Melissa Samuel BlogMelissa Samuel, School Careers Adviser

When I joined Adviza as a Trainee Careers Adviser about a year ago, the resources and expertise the charity brings to its careers guidance at schools amazed me, and working here is my dream role. I come from a mental health background, supporting children and young adults with interventions and counselling. I have also worked in a children’s centre supporting children and their parents.

In my current role I enjoy working with so many different students, and at different schools. It’s given me an insight into how most kids’ perceptions about career options are limited to what their parents know or think, and that’s why careers guidance must include parents too.

I work in schools where my interaction with the careers leads is excellent; I am invited to share and explore resources, ideas and opportunities with them. It’s important to ensure schools recognise the value of careers advice and are aware of the full gamut of career opportunities. It’s a teacher’s job to teach a syllabus and they can hardly be expected to know everything about career options, so collaboration between teachers, careers leads and careers advisers is essential.

A day in the life of a Careers Adviser

In a typical day I have one-to-one and group meetings with students from years nine to thirteen. I advise them on their post-sixteen and post-eighteen options, listen to them to understand their interests and help them to focus on careers that might meet those interests. I introduce them to resources that illuminate related but different careers pathways and areas of interest. I help them to create an action plan that will help them to set out their aspirations and assess and understand their skills and interests. The plan helps the students weigh up the merits of their different options, and we work together to define some actions to further support them.
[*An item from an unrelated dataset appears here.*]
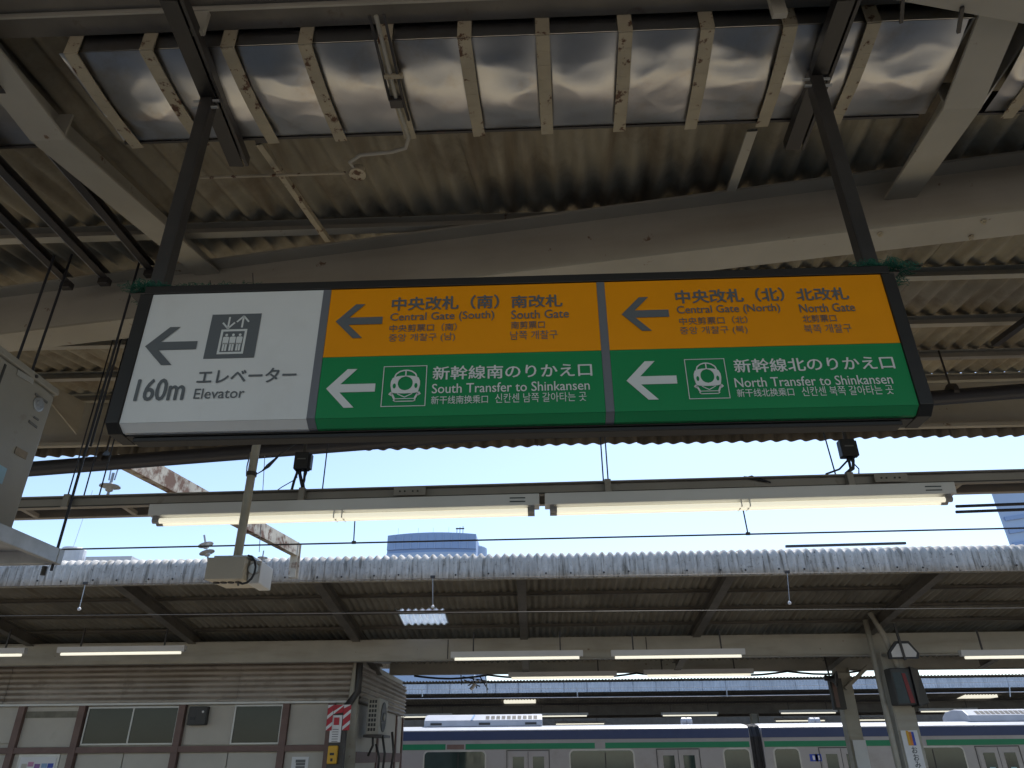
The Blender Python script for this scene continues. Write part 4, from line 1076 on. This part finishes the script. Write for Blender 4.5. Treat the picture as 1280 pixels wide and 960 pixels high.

Depending on the needs of the students, my sessions can incorporate career coaching. Careers advisers need to have an inclusive approach and understand what kind of learner each student is so they can ensure any resources they provide match up to an individual’s learning styles. This sort of awareness is critically important and I gain it through speaking to my students, so I must be able to win their trust. Sometimes I’m given information that helps me to assess a student, such as their mock results or expected grades. Generally though, I get more insight from my own relationship with the individual and the rapport I build with them in a non-judgemental environment where I can give impartial advice and guidance that will encourage them to open up.

As well as helping my students to explore the different training and education options available to them, from sixth form and university to colleges, apprenticeships and T-Levels, I also help them to identify work experience opportunities and I encourage them to look at live job vacancies, which are an accurate window into the reality of a job. Vacancies can help us to map required qualifications to the academic or training path a student may be considering.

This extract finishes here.